Create a Network of Wealthy Customers
Whether the 80/20 rule applies to your business or not, if you can identify your wealthy customers you can target them directly with high-value offerings. And even if you don’t have 20% of customers that you’d consider ‘wealthy’ you can create a network of customers that will help you grow your business and greatly benefit your bottom line.
Define your trading area
Start with an accurate definition of your trading area – where your customers are. The geographic area you identify as your trading area will be the boundaries for choosing members of your network. For some businesses it will be a neighbourhood, and for others it will be an entire city or state. This is an important step in the process because the demographics of your trading area will be used to identify the pockets of wealth that lie therein.

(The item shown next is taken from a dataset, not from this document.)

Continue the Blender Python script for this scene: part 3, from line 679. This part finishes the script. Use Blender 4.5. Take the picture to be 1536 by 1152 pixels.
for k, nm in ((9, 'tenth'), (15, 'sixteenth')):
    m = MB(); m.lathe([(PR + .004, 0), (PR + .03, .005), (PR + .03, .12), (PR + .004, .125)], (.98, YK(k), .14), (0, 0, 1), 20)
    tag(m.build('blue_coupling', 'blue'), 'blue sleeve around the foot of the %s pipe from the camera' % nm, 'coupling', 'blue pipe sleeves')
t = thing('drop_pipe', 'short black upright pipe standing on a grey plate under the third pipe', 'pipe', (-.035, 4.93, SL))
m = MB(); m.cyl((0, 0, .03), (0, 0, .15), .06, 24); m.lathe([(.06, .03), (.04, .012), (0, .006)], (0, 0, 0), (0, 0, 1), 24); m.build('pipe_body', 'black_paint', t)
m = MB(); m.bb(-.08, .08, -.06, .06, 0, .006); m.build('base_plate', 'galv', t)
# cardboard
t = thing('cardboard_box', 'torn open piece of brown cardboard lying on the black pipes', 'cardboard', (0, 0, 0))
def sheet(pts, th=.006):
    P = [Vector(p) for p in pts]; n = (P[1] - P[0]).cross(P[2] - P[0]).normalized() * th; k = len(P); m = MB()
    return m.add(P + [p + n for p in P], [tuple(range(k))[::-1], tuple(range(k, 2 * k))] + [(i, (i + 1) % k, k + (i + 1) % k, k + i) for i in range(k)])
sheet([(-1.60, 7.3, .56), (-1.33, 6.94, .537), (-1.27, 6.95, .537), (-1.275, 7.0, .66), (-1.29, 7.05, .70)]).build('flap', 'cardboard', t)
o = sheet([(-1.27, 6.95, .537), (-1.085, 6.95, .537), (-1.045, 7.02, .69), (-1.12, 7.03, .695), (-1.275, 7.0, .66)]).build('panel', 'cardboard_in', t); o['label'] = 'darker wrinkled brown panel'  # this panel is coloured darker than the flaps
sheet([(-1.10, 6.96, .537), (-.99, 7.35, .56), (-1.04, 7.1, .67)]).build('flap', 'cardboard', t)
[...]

Find your pockets of wealth
Every area, from the size of a suburban neighbourhood to a city or state, will have parts that are wealthy and some that are not so wealthy. Demographic data can be used to locate the wealthy, that is, high income segments in your overall trading area. This information can be sourced from local libraries and government departments, and is generally segregated by post codes, electoral boundaries, place names or some other identifier you can use in your research.
Cross reference your customer database
How many of these ‘wealthy’ individuals are already in your customer database? This is the first thing to check. You may already have the contact details for a significant number of regular customers who fit into this category. Because you haven’t thought about segmenting them according to their wealth you may never have thought about creating high-value offers that target them directly.
Create lists of wealthy prospects
Now you want to obtain mailing lists and other contact details of people who live in those areas you’ve identified as wealthy. If it’s simply people living in a particular part of town you could do it by renting a mailing list from a list broker for those neighbourhoods or for particular post code areas. If it’s all wealthy people in a city or state you’d be best to speak with a commercial mailing list provider who could create the list that you need and arrange to have your marketing materials sent out on your behalf.
What can your offering be?
This will naturally depend on the business you’re in. A wine retailer might want to make these wealthy prospects an offer of a dozen bottles of fine red wines. A furniture store might offer them a home decorating service. A car dealer could offer them a test drive in a luxury vehicle. Your offering to them should be the best products and brands your industry has to offer because you know they can afford it.
How do you communicate your offer?
Because your data will probably be geographic in nature this is a natural for direct mail that can target specific addresses. When you have your offer ready, create a direct mail piece that presents it attractively with appropriate up-market illustrations. Link this offer to your Internet site where it can be repeated for those who want to place their order online.
Focus your content on what your wealthy customer will get. Show an understanding of their lifestyle and tastes. For most of your prospects this will be your one opportunity to make a good impression, so demonstrate that you know what they want and have taken the trouble to make it available to them.